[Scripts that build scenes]
◆ ◆ ◆ ◆
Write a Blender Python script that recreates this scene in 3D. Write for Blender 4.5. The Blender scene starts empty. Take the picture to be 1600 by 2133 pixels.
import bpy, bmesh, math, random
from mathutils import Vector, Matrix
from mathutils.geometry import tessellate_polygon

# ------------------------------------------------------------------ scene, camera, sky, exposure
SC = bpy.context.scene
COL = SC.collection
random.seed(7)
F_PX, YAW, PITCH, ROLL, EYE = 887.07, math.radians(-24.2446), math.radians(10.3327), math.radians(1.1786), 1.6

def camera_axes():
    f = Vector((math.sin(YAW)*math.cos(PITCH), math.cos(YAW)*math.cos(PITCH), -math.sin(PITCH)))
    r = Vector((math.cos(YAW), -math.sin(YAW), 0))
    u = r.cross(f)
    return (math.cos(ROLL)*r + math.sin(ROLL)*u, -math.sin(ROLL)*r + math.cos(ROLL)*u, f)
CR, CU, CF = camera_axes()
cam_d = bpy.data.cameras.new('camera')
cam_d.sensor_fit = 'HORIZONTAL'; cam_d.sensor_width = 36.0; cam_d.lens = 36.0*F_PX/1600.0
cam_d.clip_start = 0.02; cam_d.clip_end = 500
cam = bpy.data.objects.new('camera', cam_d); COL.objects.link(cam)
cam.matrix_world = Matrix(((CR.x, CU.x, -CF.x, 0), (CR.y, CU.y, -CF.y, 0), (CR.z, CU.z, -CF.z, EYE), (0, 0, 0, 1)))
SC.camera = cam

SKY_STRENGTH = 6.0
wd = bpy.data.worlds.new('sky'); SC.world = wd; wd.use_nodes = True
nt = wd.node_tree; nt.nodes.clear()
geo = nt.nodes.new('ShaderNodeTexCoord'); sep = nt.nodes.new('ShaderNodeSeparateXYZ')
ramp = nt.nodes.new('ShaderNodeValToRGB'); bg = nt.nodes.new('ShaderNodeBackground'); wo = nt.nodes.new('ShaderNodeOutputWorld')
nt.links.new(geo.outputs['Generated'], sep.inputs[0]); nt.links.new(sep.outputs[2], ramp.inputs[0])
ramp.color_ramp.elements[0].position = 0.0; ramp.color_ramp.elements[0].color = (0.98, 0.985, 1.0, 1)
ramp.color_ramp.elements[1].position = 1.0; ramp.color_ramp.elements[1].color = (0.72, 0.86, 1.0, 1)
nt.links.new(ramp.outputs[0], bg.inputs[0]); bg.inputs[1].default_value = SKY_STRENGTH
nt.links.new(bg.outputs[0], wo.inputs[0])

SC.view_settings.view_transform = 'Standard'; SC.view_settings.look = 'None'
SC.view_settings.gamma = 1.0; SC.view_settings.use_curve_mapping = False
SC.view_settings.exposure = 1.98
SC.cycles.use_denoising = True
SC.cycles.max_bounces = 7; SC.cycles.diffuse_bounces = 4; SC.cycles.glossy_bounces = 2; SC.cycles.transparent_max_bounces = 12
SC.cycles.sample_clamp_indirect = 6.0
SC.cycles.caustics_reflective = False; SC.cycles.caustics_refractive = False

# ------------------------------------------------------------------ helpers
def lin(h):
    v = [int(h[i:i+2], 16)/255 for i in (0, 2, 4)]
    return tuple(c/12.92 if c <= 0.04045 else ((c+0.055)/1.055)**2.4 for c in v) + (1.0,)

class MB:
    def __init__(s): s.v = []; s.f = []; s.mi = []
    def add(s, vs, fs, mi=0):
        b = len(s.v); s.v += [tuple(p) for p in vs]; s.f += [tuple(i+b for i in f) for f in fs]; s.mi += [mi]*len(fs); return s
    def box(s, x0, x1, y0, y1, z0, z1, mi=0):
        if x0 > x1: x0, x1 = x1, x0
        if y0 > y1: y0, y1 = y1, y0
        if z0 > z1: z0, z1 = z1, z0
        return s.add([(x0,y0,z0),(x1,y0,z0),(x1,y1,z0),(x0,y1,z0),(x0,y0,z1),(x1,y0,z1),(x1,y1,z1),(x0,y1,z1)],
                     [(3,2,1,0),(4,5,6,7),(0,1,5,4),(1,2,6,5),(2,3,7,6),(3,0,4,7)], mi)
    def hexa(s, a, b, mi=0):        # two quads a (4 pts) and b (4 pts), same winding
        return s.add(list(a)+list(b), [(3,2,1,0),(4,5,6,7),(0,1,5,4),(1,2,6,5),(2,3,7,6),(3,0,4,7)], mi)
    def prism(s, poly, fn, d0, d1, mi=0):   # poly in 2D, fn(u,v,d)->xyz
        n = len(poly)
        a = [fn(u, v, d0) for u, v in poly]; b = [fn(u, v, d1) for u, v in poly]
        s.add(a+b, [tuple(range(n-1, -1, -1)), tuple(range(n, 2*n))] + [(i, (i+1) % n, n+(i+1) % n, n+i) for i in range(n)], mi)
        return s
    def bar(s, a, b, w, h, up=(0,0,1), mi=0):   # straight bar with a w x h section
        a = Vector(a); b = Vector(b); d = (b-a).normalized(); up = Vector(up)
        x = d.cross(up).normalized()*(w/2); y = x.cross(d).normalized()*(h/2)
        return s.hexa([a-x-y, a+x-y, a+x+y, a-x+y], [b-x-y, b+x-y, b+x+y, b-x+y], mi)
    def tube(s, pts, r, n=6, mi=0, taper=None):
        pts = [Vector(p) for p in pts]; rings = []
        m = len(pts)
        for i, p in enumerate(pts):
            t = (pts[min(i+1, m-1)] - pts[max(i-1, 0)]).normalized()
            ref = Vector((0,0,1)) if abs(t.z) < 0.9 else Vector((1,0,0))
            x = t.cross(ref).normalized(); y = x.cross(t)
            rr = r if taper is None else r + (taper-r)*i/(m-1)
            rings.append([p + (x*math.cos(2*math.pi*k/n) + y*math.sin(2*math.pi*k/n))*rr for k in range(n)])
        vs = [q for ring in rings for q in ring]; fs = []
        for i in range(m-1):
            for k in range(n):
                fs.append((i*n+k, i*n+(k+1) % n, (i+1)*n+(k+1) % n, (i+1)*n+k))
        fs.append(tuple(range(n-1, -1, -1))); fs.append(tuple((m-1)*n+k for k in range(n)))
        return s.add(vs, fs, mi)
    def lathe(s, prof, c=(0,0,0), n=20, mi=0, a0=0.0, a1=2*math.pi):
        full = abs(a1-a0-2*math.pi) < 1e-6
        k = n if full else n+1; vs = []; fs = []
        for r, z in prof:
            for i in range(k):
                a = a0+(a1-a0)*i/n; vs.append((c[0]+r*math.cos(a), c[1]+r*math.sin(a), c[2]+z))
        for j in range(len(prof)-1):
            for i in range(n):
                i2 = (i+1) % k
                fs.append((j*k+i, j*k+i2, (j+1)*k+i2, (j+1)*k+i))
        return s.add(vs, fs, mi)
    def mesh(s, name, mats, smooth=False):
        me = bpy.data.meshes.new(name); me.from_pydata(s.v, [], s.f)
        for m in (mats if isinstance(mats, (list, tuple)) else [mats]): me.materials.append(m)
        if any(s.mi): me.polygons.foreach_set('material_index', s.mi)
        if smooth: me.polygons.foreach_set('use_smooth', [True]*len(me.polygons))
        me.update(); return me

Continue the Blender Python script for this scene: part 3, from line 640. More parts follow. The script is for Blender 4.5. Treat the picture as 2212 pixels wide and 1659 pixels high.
◆ ◆ ◆ ◆
▶ _WHAT IS ASKED_
Word for word, please print every line from the beginning of the records to the line bearing "from mathutils.geometry import", counting both ends and stopping there.

▶ _RESULT_
Write a Blender Python script that recreates this scene in 3D. Write for Blender 4.5. The Blender scene starts empty. Take the picture to be 1600 by 2133 pixels.
import bpy, bmesh, math, random
from mathutils import Vector, Matrix
from mathutils.geometry import tessellate_polygon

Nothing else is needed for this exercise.